- _Work to be completed_
Give the data again exactly, from its opening line through the line in which "return np.stack([cx/dy*Y, Y+0*cx, dz/dy*Y], 1)" appears.
□ □ □ □ □ □ □
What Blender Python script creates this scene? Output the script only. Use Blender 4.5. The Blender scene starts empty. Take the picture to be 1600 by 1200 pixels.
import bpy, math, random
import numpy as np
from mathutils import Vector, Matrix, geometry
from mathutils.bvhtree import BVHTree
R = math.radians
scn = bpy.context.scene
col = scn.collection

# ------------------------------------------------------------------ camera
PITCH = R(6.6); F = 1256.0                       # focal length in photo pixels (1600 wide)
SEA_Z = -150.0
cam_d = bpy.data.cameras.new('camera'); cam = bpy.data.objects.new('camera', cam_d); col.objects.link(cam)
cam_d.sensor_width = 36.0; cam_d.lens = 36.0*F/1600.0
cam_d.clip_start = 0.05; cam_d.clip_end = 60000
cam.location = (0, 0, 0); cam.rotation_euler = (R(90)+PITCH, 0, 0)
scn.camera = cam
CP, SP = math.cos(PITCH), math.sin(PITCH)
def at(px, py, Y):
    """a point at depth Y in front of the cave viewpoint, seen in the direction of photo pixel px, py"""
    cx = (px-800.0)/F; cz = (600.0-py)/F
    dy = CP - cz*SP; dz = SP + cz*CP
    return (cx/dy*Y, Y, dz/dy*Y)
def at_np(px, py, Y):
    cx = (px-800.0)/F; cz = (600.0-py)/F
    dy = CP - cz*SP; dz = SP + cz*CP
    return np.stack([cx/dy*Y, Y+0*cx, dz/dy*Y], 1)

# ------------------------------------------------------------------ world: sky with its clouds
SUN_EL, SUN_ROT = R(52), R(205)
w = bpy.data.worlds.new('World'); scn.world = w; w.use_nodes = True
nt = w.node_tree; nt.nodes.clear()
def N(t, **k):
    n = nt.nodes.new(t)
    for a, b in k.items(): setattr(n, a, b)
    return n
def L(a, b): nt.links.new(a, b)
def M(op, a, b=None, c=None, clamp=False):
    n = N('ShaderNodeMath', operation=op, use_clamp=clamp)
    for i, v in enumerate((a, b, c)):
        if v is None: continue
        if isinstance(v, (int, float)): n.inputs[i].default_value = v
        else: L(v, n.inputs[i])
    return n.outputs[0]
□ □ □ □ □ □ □
- _Solution_
What Blender Python script creates this scene? Output the script only. Use Blender 4.5. The Blender scene starts empty. Take the picture to be 1600 by 1200 pixels.
import bpy, math, random
import numpy as np
from mathutils import Vector, Matrix, geometry
from mathutils.bvhtree import BVHTree
R = math.radians
scn = bpy.context.scene
col = scn.collection

# ------------------------------------------------------------------ camera
PITCH = R(6.6); F = 1256.0                       # focal length in photo pixels (1600 wide)
SEA_Z = -150.0
cam_d = bpy.data.cameras.new('camera'); cam = bpy.data.objects.new('camera', cam_d); col.objects.link(cam)
cam_d.sensor_width = 36.0; cam_d.lens = 36.0*F/1600.0
cam_d.clip_start = 0.05; cam_d.clip_end = 60000
cam.location = (0, 0, 0); cam.rotation_euler = (R(90)+PITCH, 0, 0)
scn.camera = cam
CP, SP = math.cos(PITCH), math.sin(PITCH)
def at(px, py, Y):
    """a point at depth Y in front of the cave viewpoint, seen in the direction of photo pixel px, py"""
    cx = (px-800.0)/F; cz = (600.0-py)/F
    dy = CP - cz*SP; dz = SP + cz*CP
    return (cx/dy*Y, Y, dz/dy*Y)
def at_np(px, py, Y):
    cx = (px-800.0)/F; cz = (600.0-py)/F
    dy = CP - cz*SP; dz = SP + cz*CP
    return np.stack([cx/dy*Y, Y+0*cx, dz/dy*Y], 1)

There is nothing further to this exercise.